Wis. high school reverses prior review policy, returns editorial control to students, adviser

WISCONSIN — Fond du Lac High School’s student news organization will return to business as usual this academic year with new guidelines, after a prior review policy caused friction between administrators and student journalists in the previous school year.

In March, former Principal Jon Wiltzius created the Fond du Lac High School Publications Editorial Guidelines for the Cardinal Columns after student journalists ran stories on topics ranging from sexual assault to students’ rights to not stand for the Pledge of Allegiance. The previous guidelines allowed Wiltzius to review any school-sponsored publications before they could be printed or published, which would have allowed the principal to censor any content he saw as inappropriate.

But after an internal committee recommended revised guidelines approved by the Fond du Lac Board of Education, Cardinal Columns will operate under guidelines that place more control of in the hands of the student editors and their adviser, according to the Fond du Lac Reporter.

“Student editors, journalists and staff have the right to report and editorialize on events, ideas and issues in the school community, nation and world, even though these may be unpopular or controversial,” according to the new guidelines.

The guidelines require the adviser — print journalism, broadcast journalism and film studies teacher Matt Smith — to prohibit students from publishing material he finds in his “professional judgement” to be “obscene, vulgar, profane, libelous, inconsistent with the educational goals of the district,” among other requirements.
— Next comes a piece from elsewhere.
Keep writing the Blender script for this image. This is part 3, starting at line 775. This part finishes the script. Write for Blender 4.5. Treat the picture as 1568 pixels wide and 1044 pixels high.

Representatives for Cardinal Columns and the Fond du Lac School District did not return phone calls or emails requesting comment.

The new guidelines also include how Cardinal Columns should cover controversial issues, decide when it is proper to publish profanity and even how to address potential errors in published materials. When concerning ethical decision-making, the guidelines say “the final decision about how to handle the material will be made by the editor(s)-in-chief in consultation with the adviser.”

Fond du Lac High School also has a new principal, Michelle Hagen, going into the school year along with the new guidelines.

Wiltzius approached the content he found questionable in the spring semester based on the precedent set by Hazelwood School District et al. v. Kuhlmeier et al., which allows principals to censor school-sponsored publications for any “valid educational purpose.”

Hazelwood diminished student journalists’ protection from the Court’s earlier precedent, Tinker v. Des Moines Independent Community School District, which allows students to exercise their First Amendment rights as long as they do not create a substantial distraction to the learning environment.